> _Data provided_:
┌──

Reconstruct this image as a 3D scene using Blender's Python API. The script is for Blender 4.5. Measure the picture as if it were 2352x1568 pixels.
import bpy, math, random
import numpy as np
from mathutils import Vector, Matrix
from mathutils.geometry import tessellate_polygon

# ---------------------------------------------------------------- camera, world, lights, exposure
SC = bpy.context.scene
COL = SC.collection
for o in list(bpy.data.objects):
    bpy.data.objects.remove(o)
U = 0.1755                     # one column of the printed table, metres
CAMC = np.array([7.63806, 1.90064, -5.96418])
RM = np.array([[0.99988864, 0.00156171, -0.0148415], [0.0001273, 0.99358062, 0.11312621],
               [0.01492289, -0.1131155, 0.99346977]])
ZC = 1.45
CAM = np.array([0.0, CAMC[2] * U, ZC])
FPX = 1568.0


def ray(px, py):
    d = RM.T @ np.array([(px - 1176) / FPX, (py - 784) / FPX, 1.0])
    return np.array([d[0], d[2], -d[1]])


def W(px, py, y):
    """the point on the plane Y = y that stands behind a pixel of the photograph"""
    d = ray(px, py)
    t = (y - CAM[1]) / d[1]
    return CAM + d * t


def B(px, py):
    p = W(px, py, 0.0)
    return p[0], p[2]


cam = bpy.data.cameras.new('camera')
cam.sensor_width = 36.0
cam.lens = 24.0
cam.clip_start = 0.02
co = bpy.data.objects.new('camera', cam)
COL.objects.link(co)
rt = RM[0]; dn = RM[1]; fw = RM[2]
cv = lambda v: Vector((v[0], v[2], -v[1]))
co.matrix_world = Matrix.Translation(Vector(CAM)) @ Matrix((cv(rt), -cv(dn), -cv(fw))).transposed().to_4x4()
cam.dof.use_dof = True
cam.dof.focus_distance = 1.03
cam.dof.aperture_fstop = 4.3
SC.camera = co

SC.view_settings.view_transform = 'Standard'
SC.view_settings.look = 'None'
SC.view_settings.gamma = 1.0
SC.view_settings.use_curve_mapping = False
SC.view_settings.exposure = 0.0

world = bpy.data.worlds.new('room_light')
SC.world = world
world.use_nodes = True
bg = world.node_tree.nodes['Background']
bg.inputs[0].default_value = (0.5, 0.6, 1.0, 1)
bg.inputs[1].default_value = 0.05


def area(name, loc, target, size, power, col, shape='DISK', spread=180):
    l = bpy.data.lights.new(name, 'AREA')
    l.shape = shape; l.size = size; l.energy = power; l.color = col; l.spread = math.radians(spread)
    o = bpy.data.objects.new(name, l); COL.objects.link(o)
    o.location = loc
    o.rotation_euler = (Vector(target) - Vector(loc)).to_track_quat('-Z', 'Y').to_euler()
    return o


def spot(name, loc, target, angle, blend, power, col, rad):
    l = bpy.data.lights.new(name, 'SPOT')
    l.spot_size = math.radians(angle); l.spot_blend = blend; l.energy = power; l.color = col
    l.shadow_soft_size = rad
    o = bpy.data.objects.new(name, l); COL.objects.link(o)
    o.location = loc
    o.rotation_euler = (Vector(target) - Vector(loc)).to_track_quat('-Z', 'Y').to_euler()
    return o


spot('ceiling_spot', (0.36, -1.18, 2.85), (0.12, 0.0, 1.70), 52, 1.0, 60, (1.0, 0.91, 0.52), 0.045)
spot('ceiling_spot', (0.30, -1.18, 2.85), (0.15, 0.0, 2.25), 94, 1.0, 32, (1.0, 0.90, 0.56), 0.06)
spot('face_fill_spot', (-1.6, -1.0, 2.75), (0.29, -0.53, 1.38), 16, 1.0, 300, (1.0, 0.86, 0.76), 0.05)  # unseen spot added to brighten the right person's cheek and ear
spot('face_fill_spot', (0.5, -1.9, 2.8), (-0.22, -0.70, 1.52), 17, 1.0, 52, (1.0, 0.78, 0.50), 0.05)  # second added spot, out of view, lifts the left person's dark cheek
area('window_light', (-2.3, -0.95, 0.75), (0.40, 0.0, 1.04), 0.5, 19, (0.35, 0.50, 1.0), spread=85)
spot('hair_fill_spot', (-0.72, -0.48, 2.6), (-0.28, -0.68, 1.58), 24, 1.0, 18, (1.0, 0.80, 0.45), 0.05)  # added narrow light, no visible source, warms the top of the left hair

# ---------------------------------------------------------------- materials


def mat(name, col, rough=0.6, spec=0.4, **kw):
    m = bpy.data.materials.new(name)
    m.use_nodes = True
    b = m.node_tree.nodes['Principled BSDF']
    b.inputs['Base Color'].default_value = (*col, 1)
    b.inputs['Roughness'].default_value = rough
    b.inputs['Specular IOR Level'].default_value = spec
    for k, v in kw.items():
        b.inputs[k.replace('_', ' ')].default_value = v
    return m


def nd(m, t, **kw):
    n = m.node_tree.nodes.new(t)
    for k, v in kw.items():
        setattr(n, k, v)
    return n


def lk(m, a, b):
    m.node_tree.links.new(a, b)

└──

> _What the task requires_:
Each line above must be printed exactly as it appears.

> _The result_:
Reconstruct this image as a 3D scene using Blender's Python API. The script is for Blender 4.5. Measure the picture as if it were 2352x1568 pixels.
import bpy, math, random
import numpy as np
from mathutils import Vector, Matrix
from mathutils.geometry import tessellate_polygon

# ---------------------------------------------------------------- camera, world, lights, exposure
SC = bpy.context.scene
COL = SC.collection
for o in list(bpy.data.objects):
    bpy.data.objects.remove(o)
U = 0.1755                     # one column of the printed table, metres
CAMC = np.array([7.63806, 1.90064, -5.96418])
RM = np.array([[0.99988864, 0.00156171, -0.0148415], [0.0001273, 0.99358062, 0.11312621],
               [0.01492289, -0.1131155, 0.99346977]])
ZC = 1.45
CAM = np.array([0.0, CAMC[2] * U, ZC])
FPX = 1568.0


def ray(px, py):
    d = RM.T @ np.array([(px - 1176) / FPX, (py - 784) / FPX, 1.0])
    return np.array([d[0], d[2], -d[1]])


def W(px, py, y):
    """the point on the plane Y = y that stands behind a pixel of the photograph"""
    d = ray(px, py)
    t = (y - CAM[1]) / d[1]
    return CAM + d * t


def B(px, py):
    p = W(px, py, 0.0)
    return p[0], p[2]


cam = bpy.data.cameras.new('camera')
cam.sensor_width = 36.0
cam.lens = 24.0
cam.clip_start = 0.02
co = bpy.data.objects.new('camera', cam)
COL.objects.link(co)
rt = RM[0]; dn = RM[1]; fw = RM[2]
cv = lambda v: Vector((v[0], v[2], -v[1]))
co.matrix_world = Matrix.Translation(Vector(CAM)) @ Matrix((cv(rt), -cv(dn), -cv(fw))).transposed().to_4x4()
cam.dof.use_dof = True
cam.dof.focus_distance = 1.03
cam.dof.aperture_fstop = 4.3
SC.camera = co

SC.view_settings.view_transform = 'Standard'
SC.view_settings.look = 'None'
SC.view_settings.gamma = 1.0
SC.view_settings.use_curve_mapping = False
SC.view_settings.exposure = 0.0

world = bpy.data.worlds.new('room_light')
SC.world = world
world.use_nodes = True
bg = world.node_tree.nodes['Background']
bg.inputs[0].default_value = (0.5, 0.6, 1.0, 1)
bg.inputs[1].default_value = 0.05


def area(name, loc, target, size, power, col, shape='DISK', spread=180):
    l = bpy.data.lights.new(name, 'AREA')
    l.shape = shape; l.size = size; l.energy = power; l.color = col; l.spread = math.radians(spread)
    o = bpy.data.objects.new(name, l); COL.objects.link(o)
    o.location = loc
    o.rotation_euler = (Vector(target) - Vector(loc)).to_track_quat('-Z', 'Y').to_euler()
    return o


def spot(name, loc, target, angle, blend, power, col, rad):
    l = bpy.data.lights.new(name, 'SPOT')
    l.spot_size = math.radians(angle); l.spot_blend = blend; l.energy = power; l.color = col
    l.shadow_soft_size = rad
    o = bpy.data.objects.new(name, l); COL.objects.link(o)
    o.location = loc
    o.rotation_euler = (Vector(target) - Vector(loc)).to_track_quat('-Z', 'Y').to_euler()
    return o


spot('ceiling_spot', (0.36, -1.18, 2.85), (0.12, 0.0, 1.70), 52, 1.0, 60, (1.0, 0.91, 0.52), 0.045)
spot('ceiling_spot', (0.30, -1.18, 2.85), (0.15, 0.0, 2.25), 94, 1.0, 32, (1.0, 0.90, 0.56), 0.06)
spot('face_fill_spot', (-1.6, -1.0, 2.75), (0.29, -0.53, 1.38), 16, 1.0, 300, (1.0, 0.86, 0.76), 0.05)  # unseen spot added to brighten the right person's cheek and ear
spot('face_fill_spot', (0.5, -1.9, 2.8), (-0.22, -0.70, 1.52), 17, 1.0, 52, (1.0, 0.78, 0.50), 0.05)  # second added spot, out of view, lifts the left person's dark cheek
area('window_light', (-2.3, -0.95, 0.75), (0.40, 0.0, 1.04), 0.5, 19, (0.35, 0.50, 1.0), spread=85)
spot('hair_fill_spot', (-0.72, -0.48, 2.6), (-0.28, -0.68, 1.58), 24, 1.0, 18, (1.0, 0.80, 0.45), 0.05)  # added narrow light, no visible source, warms the top of the left hair

# ---------------------------------------------------------------- materials


def mat(name, col, rough=0.6, spec=0.4, **kw):
    m = bpy.data.materials.new(name)
    m.use_nodes = True
    b = m.node_tree.nodes['Principled BSDF']
    b.inputs['Base Color'].default_value = (*col, 1)
    b.inputs['Roughness'].default_value = rough
    b.inputs['Specular IOR Level'].default_value = spec
    for k, v in kw.items():
        b.inputs[k.replace('_', ' ')].default_value = v
    return m


def nd(m, t, **kw):
    n = m.node_tree.nodes.new(t)
    for k, v in kw.items():
        setattr(n, k, v)
    return n


def lk(m, a, b):
    m.node_tree.links.new(a, b)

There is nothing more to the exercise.